• _COLLECTED MATERIAL_
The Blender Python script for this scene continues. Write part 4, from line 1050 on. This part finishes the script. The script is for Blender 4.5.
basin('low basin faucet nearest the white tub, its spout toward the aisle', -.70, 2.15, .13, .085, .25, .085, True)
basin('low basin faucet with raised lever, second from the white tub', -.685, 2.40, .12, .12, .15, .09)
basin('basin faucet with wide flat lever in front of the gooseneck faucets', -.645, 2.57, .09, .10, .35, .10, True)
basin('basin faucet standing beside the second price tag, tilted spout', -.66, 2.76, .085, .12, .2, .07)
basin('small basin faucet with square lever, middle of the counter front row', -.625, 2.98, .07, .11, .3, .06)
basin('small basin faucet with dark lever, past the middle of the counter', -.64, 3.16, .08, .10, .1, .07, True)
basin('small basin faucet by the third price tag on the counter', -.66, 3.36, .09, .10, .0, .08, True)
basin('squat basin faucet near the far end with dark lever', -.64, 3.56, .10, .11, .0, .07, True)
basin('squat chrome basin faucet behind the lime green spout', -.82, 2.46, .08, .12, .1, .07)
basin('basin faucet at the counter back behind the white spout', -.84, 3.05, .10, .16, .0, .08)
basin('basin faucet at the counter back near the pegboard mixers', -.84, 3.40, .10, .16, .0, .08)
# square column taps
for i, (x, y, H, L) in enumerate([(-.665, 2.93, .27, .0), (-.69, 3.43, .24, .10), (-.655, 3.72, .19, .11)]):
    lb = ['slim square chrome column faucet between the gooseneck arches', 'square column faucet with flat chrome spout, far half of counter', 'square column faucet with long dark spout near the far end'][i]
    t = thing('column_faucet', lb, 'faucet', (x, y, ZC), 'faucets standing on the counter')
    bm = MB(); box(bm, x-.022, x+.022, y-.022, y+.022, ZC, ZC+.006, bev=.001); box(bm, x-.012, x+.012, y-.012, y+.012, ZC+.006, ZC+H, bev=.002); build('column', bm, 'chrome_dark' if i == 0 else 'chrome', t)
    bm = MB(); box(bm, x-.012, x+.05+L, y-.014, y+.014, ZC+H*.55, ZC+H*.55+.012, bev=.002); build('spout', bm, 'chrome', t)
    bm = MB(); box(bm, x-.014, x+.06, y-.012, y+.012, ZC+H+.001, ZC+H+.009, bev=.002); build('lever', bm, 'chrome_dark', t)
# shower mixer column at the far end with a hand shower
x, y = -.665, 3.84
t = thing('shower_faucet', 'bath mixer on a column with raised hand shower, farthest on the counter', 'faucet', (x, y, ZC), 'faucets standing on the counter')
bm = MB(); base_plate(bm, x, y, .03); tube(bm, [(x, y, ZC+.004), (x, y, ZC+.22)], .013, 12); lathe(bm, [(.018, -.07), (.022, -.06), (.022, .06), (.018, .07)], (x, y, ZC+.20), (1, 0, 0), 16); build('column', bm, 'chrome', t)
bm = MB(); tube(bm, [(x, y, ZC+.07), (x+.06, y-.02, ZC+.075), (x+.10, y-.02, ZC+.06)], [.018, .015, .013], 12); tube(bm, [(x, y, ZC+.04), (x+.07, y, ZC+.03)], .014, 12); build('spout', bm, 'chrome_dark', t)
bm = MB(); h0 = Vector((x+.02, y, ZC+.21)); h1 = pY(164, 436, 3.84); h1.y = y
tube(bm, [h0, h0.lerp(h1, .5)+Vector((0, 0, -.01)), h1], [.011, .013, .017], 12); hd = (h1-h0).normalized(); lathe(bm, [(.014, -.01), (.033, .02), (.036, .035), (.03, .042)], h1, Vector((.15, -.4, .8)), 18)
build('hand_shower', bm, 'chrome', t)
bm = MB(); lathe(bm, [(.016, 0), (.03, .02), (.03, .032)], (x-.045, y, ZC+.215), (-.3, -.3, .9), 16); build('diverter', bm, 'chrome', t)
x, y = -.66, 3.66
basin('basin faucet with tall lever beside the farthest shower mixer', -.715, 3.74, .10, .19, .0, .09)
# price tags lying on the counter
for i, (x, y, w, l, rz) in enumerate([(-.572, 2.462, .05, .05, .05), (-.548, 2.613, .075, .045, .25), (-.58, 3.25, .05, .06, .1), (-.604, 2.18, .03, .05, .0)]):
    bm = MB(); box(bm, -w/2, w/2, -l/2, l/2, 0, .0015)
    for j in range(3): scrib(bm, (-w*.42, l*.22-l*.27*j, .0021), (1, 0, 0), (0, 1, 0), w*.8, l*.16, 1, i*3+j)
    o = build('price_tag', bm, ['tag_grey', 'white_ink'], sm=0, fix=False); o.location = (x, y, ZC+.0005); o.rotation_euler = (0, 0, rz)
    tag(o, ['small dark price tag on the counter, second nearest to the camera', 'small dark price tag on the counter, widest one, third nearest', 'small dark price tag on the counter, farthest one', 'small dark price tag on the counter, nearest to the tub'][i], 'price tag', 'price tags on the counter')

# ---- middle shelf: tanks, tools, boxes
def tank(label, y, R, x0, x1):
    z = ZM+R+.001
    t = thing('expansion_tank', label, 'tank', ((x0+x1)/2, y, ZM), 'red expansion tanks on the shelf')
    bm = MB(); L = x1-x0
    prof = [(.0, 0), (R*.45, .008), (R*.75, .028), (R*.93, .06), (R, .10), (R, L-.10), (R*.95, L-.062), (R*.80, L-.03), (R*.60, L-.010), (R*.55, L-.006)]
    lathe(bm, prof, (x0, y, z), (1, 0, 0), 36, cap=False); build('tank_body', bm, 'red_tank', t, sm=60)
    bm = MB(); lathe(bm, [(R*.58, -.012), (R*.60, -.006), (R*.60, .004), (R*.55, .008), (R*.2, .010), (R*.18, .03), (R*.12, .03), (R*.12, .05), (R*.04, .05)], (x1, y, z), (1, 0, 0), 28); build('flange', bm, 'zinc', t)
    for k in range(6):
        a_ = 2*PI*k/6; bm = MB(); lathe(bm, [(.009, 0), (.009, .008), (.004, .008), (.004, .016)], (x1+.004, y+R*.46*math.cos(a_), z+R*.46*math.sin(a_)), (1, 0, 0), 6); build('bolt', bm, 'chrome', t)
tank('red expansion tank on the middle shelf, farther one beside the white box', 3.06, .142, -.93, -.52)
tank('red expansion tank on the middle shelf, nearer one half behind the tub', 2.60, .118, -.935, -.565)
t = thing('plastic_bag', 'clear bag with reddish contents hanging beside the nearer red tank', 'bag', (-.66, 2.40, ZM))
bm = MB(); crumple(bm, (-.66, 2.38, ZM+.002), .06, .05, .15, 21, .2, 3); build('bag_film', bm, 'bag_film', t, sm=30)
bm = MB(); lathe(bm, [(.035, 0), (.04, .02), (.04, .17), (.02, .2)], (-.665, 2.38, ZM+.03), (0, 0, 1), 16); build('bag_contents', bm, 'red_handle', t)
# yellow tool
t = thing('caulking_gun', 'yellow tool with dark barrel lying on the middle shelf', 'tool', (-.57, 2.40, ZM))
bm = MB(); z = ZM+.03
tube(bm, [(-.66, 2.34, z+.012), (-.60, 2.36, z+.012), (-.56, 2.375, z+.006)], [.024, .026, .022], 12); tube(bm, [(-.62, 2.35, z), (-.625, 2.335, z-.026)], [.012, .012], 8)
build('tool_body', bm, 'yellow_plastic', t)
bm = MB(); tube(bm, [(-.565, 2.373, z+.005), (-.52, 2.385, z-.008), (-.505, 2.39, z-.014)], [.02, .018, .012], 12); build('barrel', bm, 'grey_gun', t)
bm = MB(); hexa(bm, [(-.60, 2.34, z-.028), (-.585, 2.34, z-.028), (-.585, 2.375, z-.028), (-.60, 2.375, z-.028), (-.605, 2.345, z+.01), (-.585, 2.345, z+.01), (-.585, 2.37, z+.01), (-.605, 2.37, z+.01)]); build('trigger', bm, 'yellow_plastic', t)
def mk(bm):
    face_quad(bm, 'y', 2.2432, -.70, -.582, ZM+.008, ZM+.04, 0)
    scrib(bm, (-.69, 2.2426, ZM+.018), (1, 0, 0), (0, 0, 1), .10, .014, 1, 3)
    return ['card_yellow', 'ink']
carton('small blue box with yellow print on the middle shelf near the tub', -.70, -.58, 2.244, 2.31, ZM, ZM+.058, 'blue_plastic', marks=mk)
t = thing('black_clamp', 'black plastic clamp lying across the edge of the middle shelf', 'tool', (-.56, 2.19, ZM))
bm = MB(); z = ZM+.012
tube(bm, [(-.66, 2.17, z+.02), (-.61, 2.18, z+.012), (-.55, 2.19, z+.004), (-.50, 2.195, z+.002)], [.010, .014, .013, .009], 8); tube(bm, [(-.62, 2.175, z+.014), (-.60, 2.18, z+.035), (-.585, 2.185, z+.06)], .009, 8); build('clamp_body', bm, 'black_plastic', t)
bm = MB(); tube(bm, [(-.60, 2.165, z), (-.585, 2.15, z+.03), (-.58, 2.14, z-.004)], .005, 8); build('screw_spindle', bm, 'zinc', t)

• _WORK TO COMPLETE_
Using the listing, collect all lines in which the string "from" is found.

• _RESULT_
The Blender Python script for this scene continues. Write part 4, from line 1050 on. This part finishes the script. The script is for Blender 4.5.
basin('low basin faucet with raised lever, second from the white tub', -.685, 2.40, .12, .12, .15, .09)